■ **PROMPT**
Repeat the whole listing exactly.

— Start INFORMATION SHOWN —

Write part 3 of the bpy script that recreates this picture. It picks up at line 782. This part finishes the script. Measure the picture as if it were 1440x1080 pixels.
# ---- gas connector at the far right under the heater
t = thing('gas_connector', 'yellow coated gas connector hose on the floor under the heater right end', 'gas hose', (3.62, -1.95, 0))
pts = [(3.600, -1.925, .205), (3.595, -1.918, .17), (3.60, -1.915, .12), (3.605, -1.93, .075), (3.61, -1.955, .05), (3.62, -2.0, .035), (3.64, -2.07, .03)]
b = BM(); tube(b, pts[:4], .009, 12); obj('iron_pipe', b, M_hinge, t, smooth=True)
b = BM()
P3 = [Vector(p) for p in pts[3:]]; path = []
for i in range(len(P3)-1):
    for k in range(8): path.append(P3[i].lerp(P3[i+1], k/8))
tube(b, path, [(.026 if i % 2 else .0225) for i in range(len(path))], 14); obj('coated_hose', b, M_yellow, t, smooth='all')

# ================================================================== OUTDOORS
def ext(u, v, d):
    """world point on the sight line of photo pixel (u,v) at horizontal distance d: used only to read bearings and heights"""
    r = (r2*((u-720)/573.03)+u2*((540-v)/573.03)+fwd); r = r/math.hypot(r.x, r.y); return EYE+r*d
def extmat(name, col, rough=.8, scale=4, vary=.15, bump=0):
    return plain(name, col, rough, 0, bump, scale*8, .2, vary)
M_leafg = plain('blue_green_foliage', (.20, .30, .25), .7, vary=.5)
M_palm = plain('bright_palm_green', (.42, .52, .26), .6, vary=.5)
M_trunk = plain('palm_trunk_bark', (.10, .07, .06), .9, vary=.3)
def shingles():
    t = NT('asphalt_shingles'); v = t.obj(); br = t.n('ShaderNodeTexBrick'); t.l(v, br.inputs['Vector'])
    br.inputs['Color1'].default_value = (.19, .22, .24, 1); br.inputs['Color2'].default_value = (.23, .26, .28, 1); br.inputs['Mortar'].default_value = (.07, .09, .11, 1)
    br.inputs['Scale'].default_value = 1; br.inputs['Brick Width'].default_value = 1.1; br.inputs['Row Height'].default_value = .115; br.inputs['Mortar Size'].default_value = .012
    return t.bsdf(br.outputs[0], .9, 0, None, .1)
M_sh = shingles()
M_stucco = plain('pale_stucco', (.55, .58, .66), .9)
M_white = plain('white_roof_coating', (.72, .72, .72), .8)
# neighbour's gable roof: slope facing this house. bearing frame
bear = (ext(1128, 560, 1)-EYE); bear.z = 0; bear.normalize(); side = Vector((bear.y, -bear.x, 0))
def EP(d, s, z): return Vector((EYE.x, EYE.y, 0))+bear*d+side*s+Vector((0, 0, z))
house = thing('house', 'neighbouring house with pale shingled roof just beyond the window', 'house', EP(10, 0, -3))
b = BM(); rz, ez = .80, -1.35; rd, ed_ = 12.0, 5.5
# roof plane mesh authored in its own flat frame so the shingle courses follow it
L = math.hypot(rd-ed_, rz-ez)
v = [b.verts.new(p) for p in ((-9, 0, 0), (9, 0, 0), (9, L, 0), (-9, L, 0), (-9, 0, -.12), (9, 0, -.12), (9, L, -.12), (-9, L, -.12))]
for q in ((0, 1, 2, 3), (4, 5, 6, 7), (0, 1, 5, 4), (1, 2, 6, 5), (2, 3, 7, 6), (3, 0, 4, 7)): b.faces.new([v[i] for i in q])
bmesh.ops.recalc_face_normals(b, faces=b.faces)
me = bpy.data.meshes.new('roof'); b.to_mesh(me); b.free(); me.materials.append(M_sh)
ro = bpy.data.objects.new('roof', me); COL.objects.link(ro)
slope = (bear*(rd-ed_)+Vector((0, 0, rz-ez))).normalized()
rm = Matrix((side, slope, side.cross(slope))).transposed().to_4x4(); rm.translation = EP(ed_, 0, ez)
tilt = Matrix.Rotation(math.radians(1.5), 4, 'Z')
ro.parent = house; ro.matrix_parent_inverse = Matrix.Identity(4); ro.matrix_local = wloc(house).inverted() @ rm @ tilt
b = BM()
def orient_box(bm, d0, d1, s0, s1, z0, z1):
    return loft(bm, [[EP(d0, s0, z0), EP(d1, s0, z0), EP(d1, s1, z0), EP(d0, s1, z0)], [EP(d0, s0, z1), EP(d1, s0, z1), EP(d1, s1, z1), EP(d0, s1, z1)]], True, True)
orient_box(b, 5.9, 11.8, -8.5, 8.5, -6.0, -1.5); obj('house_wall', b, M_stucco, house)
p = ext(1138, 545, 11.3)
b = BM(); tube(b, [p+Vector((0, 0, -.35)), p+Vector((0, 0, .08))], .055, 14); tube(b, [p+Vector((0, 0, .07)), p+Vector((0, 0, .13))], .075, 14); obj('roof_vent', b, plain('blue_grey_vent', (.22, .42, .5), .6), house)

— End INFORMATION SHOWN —

■ **CORRECT RESPONSE**
Write part 3 of the bpy script that recreates this picture. It picks up at line 782. This part finishes the script. Measure the picture as if it were 1440x1080 pixels.
# ---- gas connector at the far right under the heater
t = thing('gas_connector', 'yellow coated gas connector hose on the floor under the heater right end', 'gas hose', (3.62, -1.95, 0))
pts = [(3.600, -1.925, .205), (3.595, -1.918, .17), (3.60, -1.915, .12), (3.605, -1.93, .075), (3.61, -1.955, .05), (3.62, -2.0, .035), (3.64, -2.07, .03)]
b = BM(); tube(b, pts[:4], .009, 12); obj('iron_pipe', b, M_hinge, t, smooth=True)
b = BM()
P3 = [Vector(p) for p in pts[3:]]; path = []
for i in range(len(P3)-1):
    for k in range(8): path.append(P3[i].lerp(P3[i+1], k/8))
tube(b, path, [(.026 if i % 2 else .0225) for i in range(len(path))], 14); obj('coated_hose', b, M_yellow, t, smooth='all')

# ================================================================== OUTDOORS
def ext(u, v, d):
    """world point on the sight line of photo pixel (u,v) at horizontal distance d: used only to read bearings and heights"""
    r = (r2*((u-720)/573.03)+u2*((540-v)/573.03)+fwd); r = r/math.hypot(r.x, r.y); return EYE+r*d
def extmat(name, col, rough=.8, scale=4, vary=.15, bump=0):
    return plain(name, col, rough, 0, bump, scale*8, .2, vary)
M_leafg = plain('blue_green_foliage', (.20, .30, .25), .7, vary=.5)
M_palm = plain('bright_palm_green', (.42, .52, .26), .6, vary=.5)
M_trunk = plain('palm_trunk_bark', (.10, .07, .06), .9, vary=.3)
def shingles():
    t = NT('asphalt_shingles'); v = t.obj(); br = t.n('ShaderNodeTexBrick'); t.l(v, br.inputs['Vector'])
    br.inputs['Color1'].default_value = (.19, .22, .24, 1); br.inputs['Color2'].default_value = (.23, .26, .28, 1); br.inputs['Mortar'].default_value = (.07, .09, .11, 1)
    br.inputs['Scale'].default_value = 1; br.inputs['Brick Width'].default_value = 1.1; br.inputs['Row Height'].default_value = .115; br.inputs['Mortar Size'].default_value = .012
    return t.bsdf(br.outputs[0], .9, 0, None, .1)
M_sh = shingles()
M_stucco = plain('pale_stucco', (.55, .58, .66), .9)
M_white = plain('white_roof_coating', (.72, .72, .72), .8)
# neighbour's gable roof: slope facing this house. bearing frame
bear = (ext(1128, 560, 1)-EYE); bear.z = 0; bear.normalize(); side = Vector((bear.y, -bear.x, 0))
def EP(d, s, z): return Vector((EYE.x, EYE.y, 0))+bear*d+side*s+Vector((0, 0, z))
house = thing('house', 'neighbouring house with pale shingled roof just beyond the window', 'house', EP(10, 0, -3))
b = BM(); rz, ez = .80, -1.35; rd, ed_ = 12.0, 5.5
# roof plane mesh authored in its own flat frame so the shingle courses follow it
L = math.hypot(rd-ed_, rz-ez)
v = [b.verts.new(p) for p in ((-9, 0, 0), (9, 0, 0), (9, L, 0), (-9, L, 0), (-9, 0, -.12), (9, 0, -.12), (9, L, -.12), (-9, L, -.12))]
for q in ((0, 1, 2, 3), (4, 5, 6, 7), (0, 1, 5, 4), (1, 2, 6, 5), (2, 3, 7, 6), (3, 0, 4, 7)): b.faces.new([v[i] for i in q])
bmesh.ops.recalc_face_normals(b, faces=b.faces)
me = bpy.data.meshes.new('roof'); b.to_mesh(me); b.free(); me.materials.append(M_sh)
ro = bpy.data.objects.new('roof', me); COL.objects.link(ro)
slope = (bear*(rd-ed_)+Vector((0, 0, rz-ez))).normalized()
rm = Matrix((side, slope, side.cross(slope))).transposed().to_4x4(); rm.translation = EP(ed_, 0, ez)
tilt = Matrix.Rotation(math.radians(1.5), 4, 'Z')
ro.parent = house; ro.matrix_parent_inverse = Matrix.Identity(4); ro.matrix_local = wloc(house).inverted() @ rm @ tilt
b = BM()
def orient_box(bm, d0, d1, s0, s1, z0, z1):
    return loft(bm, [[EP(d0, s0, z0), EP(d1, s0, z0), EP(d1, s1, z0), EP(d0, s1, z0)], [EP(d0, s0, z1), EP(d1, s0, z1), EP(d1, s1, z1), EP(d0, s1, z1)]], True, True)
orient_box(b, 5.9, 11.8, -8.5, 8.5, -6.0, -1.5); obj('house_wall', b, M_stucco, house)
p = ext(1138, 545, 11.3)
b = BM(); tube(b, [p+Vector((0, 0, -.35)), p+Vector((0, 0, .08))], .055, 14); tube(b, [p+Vector((0, 0, .07)), p+Vector((0, 0, .13))], .075, 14); obj('roof_vent', b, plain('blue_grey_vent', (.22, .42, .5), .6), house)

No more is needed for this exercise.